I will do as you say on the next one. I was successful today in boring and doing an internal thread with no crashes. Being consistent really does pay off. I took three cuts at .030, three cuts at .050 and one cut at .052 and that put me at .0046 smaller than my target but still right in the middle of a 3B internal thread for a 1"x20 thread. I have another one to make so I will do as you say and take smaller cuts as I get closer.

I didn't have any way of checking the thread that I know of, so I made a 1x20 slug out of 12L14 (That stuff cuts nice) for checking my internal thread.

While my lathe and mill were still enroute to me from Twain I bought a piece of mystery metal 20'x2". That stuff is crap to deal with I have tried all kinds of things and can't get a good finish. It seems to have hard spots throughout the bar. Anyway, that is the stuff I'm working with, so the finishes are not the great.

And another thing that doesn't work very well on larger stock is knurlier that came with my lathe. It is the type that you have to push into the work. It seems to work ok on small stuff but not very well larger stuff.

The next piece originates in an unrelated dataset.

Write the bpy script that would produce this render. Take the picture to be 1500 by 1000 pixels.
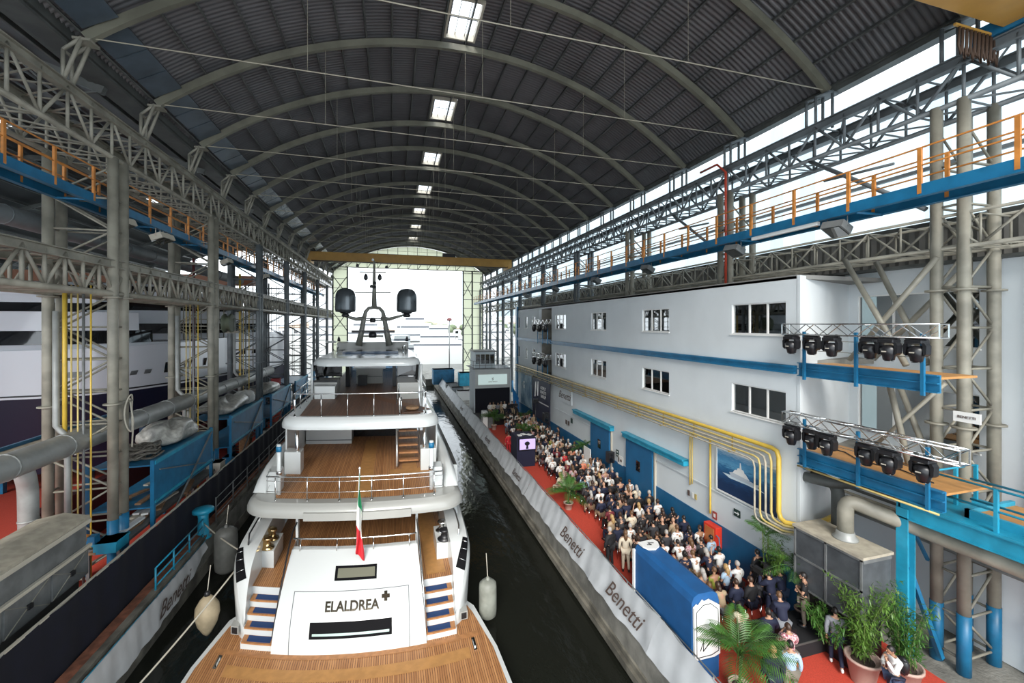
import bpy, bmesh, math, random
from math import sin, cos, pi, radians, sqrt, atan2
from mathutils import Vector, Matrix

for _o in list(bpy.data.objects): bpy.data.objects.remove(_o)
S = bpy.context.scene
COL = S.collection

# ------------------------------------------------------------------ camera, sky, sun, exposure
CAM_Z = 10.5
YAW = radians(15.9)
cam_d = bpy.data.cameras.new('camera'); cam = bpy.data.objects.new('camera', cam_d); COL.objects.link(cam)
cam.location = (0, 0, CAM_Z); cam.rotation_euler = (radians(90), 0, -YAW)
cam_d.sensor_width = 36; cam_d.lens = 36*613/1500; cam_d.shift_y = -25/1500
cam_d.clip_start = .1; cam_d.clip_end = 2000
S.camera = cam
S.view_settings.view_transform = 'Standard'; S.view_settings.look = 'None'
S.view_settings.exposure = 1.5; S.view_settings.gamma = 1; S.view_settings.use_curve_mapping = False
W = bpy.data.worlds.new('sky'); S.world = W; W.use_nodes = True
_bg = W.node_tree.nodes['Background']; _bg.inputs[0].default_value = (.86, .94, 1, 1); _bg.inputs[1].default_value = 1.15
sun_d = bpy.data.lights.new('sun', 'SUN'); sun_d.energy = 1.5; sun_d.angle = radians(25); sun_d.color = (1, .95, .88)
sun = bpy.data.objects.new('sun', sun_d); COL.objects.link(sun)
sun.rotation_euler = (radians(58), 0, radians(-18))      # overcast sun from behind the camera, through the open end of the hall

# ------------------------------------------------------------------ materials
MATS = {}
def mat(name, col, rough=.6, metal=0, noise=.0, nscale=3, bump=0, bscale=40, spec=.5, coat=0, col2=None, detail=4):
    if name in MATS: return MATS[name]
    m = bpy.data.materials.new(name); m.use_nodes = True; nt = m.node_tree; N = nt.nodes; L = nt.links
    b = N['Principled BSDF']; b.inputs['Base Color'].default_value = (*col, 1); b.inputs['Roughness'].default_value = rough
    b.inputs['Metallic'].default_value = metal; b.inputs['Specular IOR Level'].default_value = spec; b.inputs['Coat Weight'].default_value = coat
    if noise > 0 or col2:
        tc = N.new('ShaderNodeTexCoord'); nz = N.new('ShaderNodeTexNoise'); nz.inputs['Scale'].default_value = nscale; nz.inputs['Detail'].default_value = detail
        L.new(tc.outputs['Object'], nz.inputs['Vector'])
        cr = N.new('ShaderNodeValToRGB'); c2 = col2 or tuple(c*(1-noise) for c in col)
        cr.color_ramp.elements[0].position = .38; cr.color_ramp.elements[1].position = .62
        cr.color_ramp.elements[0].color = (*c2, 1); cr.color_ramp.elements[1].color = (*col, 1)
        L.new(nz.outputs['Fac'], cr.inputs[0]); L.new(cr.outputs[0], b.inputs['Base Color'])
    if bump > 0:
        tc = N.new('ShaderNodeTexCoord'); nz = N.new('ShaderNodeTexNoise'); nz.inputs['Scale'].default_value = bscale
        L.new(tc.outputs['Object'], nz.inputs['Vector'])
        bp = N.new('ShaderNodeBump'); bp.inputs['Strength'].default_value = bump; bp.inputs['Distance'].default_value = .05
        L.new(nz.outputs['Fac'], bp.inputs['Height']); L.new(bp.outputs[0], b.inputs['Normal'])
    MATS[name] = m; return m
def teak(name, axis='X', w=.075, c1=(.29, .12, .042), c2=(.54, .27, .11), caulk=(.07, .03, .015), frac=.18):
    if name in MATS: return MATS[name]
    m = bpy.data.materials.new(name); m.use_nodes = True; nt = m.node_tree; N = nt.nodes; L = nt.links; b = N['Principled BSDF']
    tc = N.new('ShaderNodeTexCoord'); sp = N.new('ShaderNodeSeparateXYZ'); L.new(tc.outputs['Object'], sp.inputs[0])
    d = N.new('ShaderNodeMath'); d.operation = 'DIVIDE'; d.inputs[1].default_value = w; L.new(sp.outputs[axis], d.inputs[0])
    fl = N.new('ShaderNodeMath'); fl.operation = 'FLOOR'; L.new(d.outputs[0], fl.inputs[0])
    fr = N.new('ShaderNodeMath'); fr.operation = 'FRACT'; L.new(d.outputs[0], fr.inputs[0])
    wn = N.new('ShaderNodeTexWhiteNoise'); wn.noise_dimensions = '1D'; L.new(fl.outputs[0], wn.inputs['W'])
    mp = N.new('ShaderNodeMapping'); mp.inputs['Scale'].default_value = (8, .7, 1) if axis == 'X' else (.7, 8, 1); L.new(tc.outputs['Object'], mp.inputs[0])
    nz = N.new('ShaderNodeTexNoise'); nz.inputs['Scale'].default_value = 1.5; L.new(mp.outputs[0], nz.inputs['Vector'])
    ad = N.new('ShaderNodeMath'); ad.operation = 'MULTIPLY_ADD'; ad.inputs[1].default_value = .6; L.new(wn.outputs['Value'], ad.inputs[0]); L.new(nz.outputs['Fac'], ad.inputs[2])
    mx = N.new('ShaderNodeMix'); mx.data_type = 'RGBA'; mx.inputs[6].default_value = (*c1, 1); mx.inputs[7].default_value = (*c2, 1)
    sb = N.new('ShaderNodeMath'); sb.operation = 'SUBTRACT'; sb.inputs[1].default_value = .3; L.new(ad.outputs[0], sb.inputs[0]); L.new(sb.outputs[0], mx.inputs[0])
    gt = N.new('ShaderNodeMath'); gt.operation = 'LESS_THAN'; gt.inputs[1].default_value = frac; L.new(fr.outputs[0], gt.inputs[0])
    m2 = N.new('ShaderNodeMix'); m2.data_type = 'RGBA'; L.new(gt.outputs[0], m2.inputs[0]); L.new(mx.outputs[2], m2.inputs[6]); m2.inputs[7].default_value = (*caulk, 1)
    L.new(m2.outputs[2], b.inputs['Base Color']); b.inputs['Roughness'].default_value = .55
    MATS[name] = m; return m
def glassy(name, tint=(.9, .95, .97), fac=.15, rough=.02):
    """thin pane: mostly clear, part mirror"""
    if name in MATS: return MATS[name]
    m = bpy.data.materials.new(name); m.use_nodes = True; nt = m.node_tree; N = nt.nodes; L = nt.links
    N.remove(N['Principled BSDF']); o = N['Material Output']
    t = N.new('ShaderNodeBsdfTransparent'); t.inputs[0].default_value = (*tint, 1)
    g = N.new('ShaderNodeBsdfGlossy'); g.inputs['Roughness'].default_value = rough
    x = N.new('ShaderNodeMixShader'); fz = N.new('ShaderNodeLayerWeight'); fz.inputs[0].default_value = .5
    a = N.new('ShaderNodeMath'); a.operation = 'MULTIPLY_ADD'; a.inputs[1].default_value = .45; a.inputs[2].default_value = fac
    pw = N.new('ShaderNodeMath'); pw.operation = 'POWER'; pw.inputs[1].default_value = 3; L.new(fz.outputs['Facing'], pw.inputs[0]); L.new(pw.outputs[0], a.inputs[0])
    L.new(a.outputs[0], x.inputs[0]); L.new(t.outputs[0], x.inputs[1]); L.new(g.outputs[0], x.inputs[2]); L.new(x.outputs[0], o.inputs[0])
    MATS[name] = m; return m
def translucent(name, col=(.8, .9, .95), fac=.75, stripe=0, col2=None):
    if name in MATS: return MATS[name]
    m = bpy.data.materials.new(name); m.use_nodes = True; nt = m.node_tree; N = nt.nodes; L = nt.links
    N.remove(N['Principled BSDF']); o = N['Material Output']
    t = N.new('ShaderNodeBsdfTranslucent'); d = N.new('ShaderNodeBsdfDiffuse'); x = N.new('ShaderNodeMixShader'); x.inputs[0].default_value = fac
    t.inputs[0].default_value = (*col, 1); d.inputs[0].default_value = (*col, 1)
    if stripe:
        tc = N.new('ShaderNodeTexCoord'); sp = N.new('ShaderNodeSeparateXYZ'); L.new(tc.outputs['Object'], sp.inputs[0])
        dv = N.new('ShaderNodeMath'); dv.operation = 'DIVIDE'; dv.inputs[1].default_value = stripe; L.new(sp.outputs['Y'], dv.inputs[0])
        fl = N.new('ShaderNodeMath'); fl.operation = 'FLOOR'; L.new(dv.outputs[0], fl.inputs[0])
        wn = N.new('ShaderNodeTexWhiteNoise'); wn.noise_dimensions = '1D'; L.new(fl.outputs[0], wn.inputs['W'])
        mx = N.new('ShaderNodeMix'); mx.data_type = 'RGBA'; mx.inputs[6].default_value = (*col, 1); mx.inputs[7].default_value = (*col2, 1)
        L.new(wn.outputs['Value'], mx.inputs[0]); L.new(mx.outputs[2], t.inputs[0]); L.new(mx.outputs[2], d.inputs[0])
    L.new(d.outputs[0], x.inputs[1]); L.new(t.outputs[0], x.inputs[2]); L.new(x.outputs[0], o.inputs[0])
    MATS[name] = m; return m
def emis(name, col, s=1):
    if name in MATS: return MATS[name]
    m = mat(name, col, .5); b = m.node_tree.nodes['Principled BSDF']
    b.inputs['Emission Color'].default_value = (*col, 1); b.inputs['Emission Strength'].default_value = s; return m

STEEL = mat('painted steel', (.28, .265, .215), .55, 0, .35, 1.3)
STEELD = mat('dark painted steel', (.085, .09, .085), .55, 0, .35, 1.3)
STEELB = mat('steel in blue grey paint', (.16, .18, .19), .5, 0, .3, 1.3)
BLUE = mat('blue paint', (.012, .15, .30), .4, 0, .25, 2)
BLUEW = mat('blue wall paint', (.008, .115, .26), .55, 0, .15, 1)
CYAN = mat('light blue paint', (.02, .30, .46), .4, 0, .25, 2)
ORANGE = mat('orange paint', (.62, .24, .05), .5, 0, .3, 3)
OCHRE = mat('ochre crane paint', (.50, .27, .055), .45, 0, .15, 1)
YELLOW = mat('yellow pipe paint', (.62, .42, .06), .4, 0, .15, 2)
PALEY = mat('pale yellow paint', (.52, .40, .14), .5, 0, .15, 2)
WALLW = mat('white plaster', (.62, .66, .68), .75, 0, .06, .6)
GEL = mat('white gelcoat', (.58, .60, .595), .25, 0, 0, coat=.35)
GELG = mat('pale grey gelcoat', (.33, .33, .31), .3, 0, 0, coat=.3)
MASTM = mat('mast paint', (.17, .17, .145), .4)
MATTB = mat('matt black', (.004, .004, .005), .7, spec=.1)
CHROME = mat('polished steel', (.75, .75, .74), .15, 1)
BRASS = mat('polished gold steel', (.6, .42, .2), .18, 1)
BLACK = mat('black plastic', (.012, .012, .014), .35)
DARKG = mat('dark glass', (.006, .007, .009), .06, 0, 0, coat=1)
TEAK = teak('teak deck')
TEAKS = teak('teak deck across', 'Y')
TEAKD = teak('brown teak deck', 'X', .075, (.12, .065, .045), (.22, .115, .07))
TEAKP = mat('plain teak', (.42, .19, .07), .5, 0, .25, 6)
PLY = mat('deck protection board', (.46, .23, .075), .6, 0, .15, 4)
CONC = mat('concrete', (.26, .25, .22), .85, 0, .45, 1.2, .4, 12, detail=10)
CONCD = mat('weathered concrete', (.20, .185, .15), .9, 0, .6, 1.0, .5, 8, detail=10)
CARPET = mat('red carpet', (.56, .06, .032), .95, 0, .2, 30)
NAVY = mat('navy cloth', (.0016, .0022, .011), .9, 0, .3, 2)
GREYM = mat('galvanised sheet', (.20, .21, .21), .45, .3, .3, 2)
DUCT = mat('grey duct paint', (.30, .31, .30), .45, .1, .2, 2)
DUST = mat('dusty sheet', (.42, .38, .30), .85, 0, .25, 3)
WOOD = mat('rough timber', (.33, .19, .10), .75, 0, .35, 5)
CREAM = mat('cream upholstery', (.50, .46, .38), .6)
WHITEP = mat('white plastic', (.75, .75, .73), .4)
SKYL = glassy('clear pane', (.97, .98, 1), .02)
PANE = glassy('window pane', (.35, .40, .40), .27)
FABW = mat('banner cloth', (.44, .46, .48), .55, 0, .12, 1.5)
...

Here's a couple photos for everyone's viewing pleasure.

Here is one for @erikmannie my setup.







It looks like I should have blowen it off or at least wiped it down before taking the photos, jeeze!

Tim

 

[homebrewed]

Going back to the manually-driven spindle suggestion, there are times when it can be easier to manually drive the lead screw instead of the spindle. That would be the case when cutting threads where the threads you are cutting are coarser than the LS TPI. In that case the change gears from the spindle side are working at a mechanical disadvantage.

On my little machine that would be the case for anything coarser than 16TPI.

 

[Parlo]

Going back to the manually-driven spindle suggestion, there are times when it can be easier to manually drive the lead screw instead of the spindle. That would be the case when cutting threads where the threads you are cutting are coarser than the LS TPI. In that case the change gears from the spindle side are working at a mechanical disadvantage.

On my little machine that would be the case for anything coarser than 16TPI.

Yes that is why I asked the question. Way back in the day I remember driving the leadscrew for coarse helices.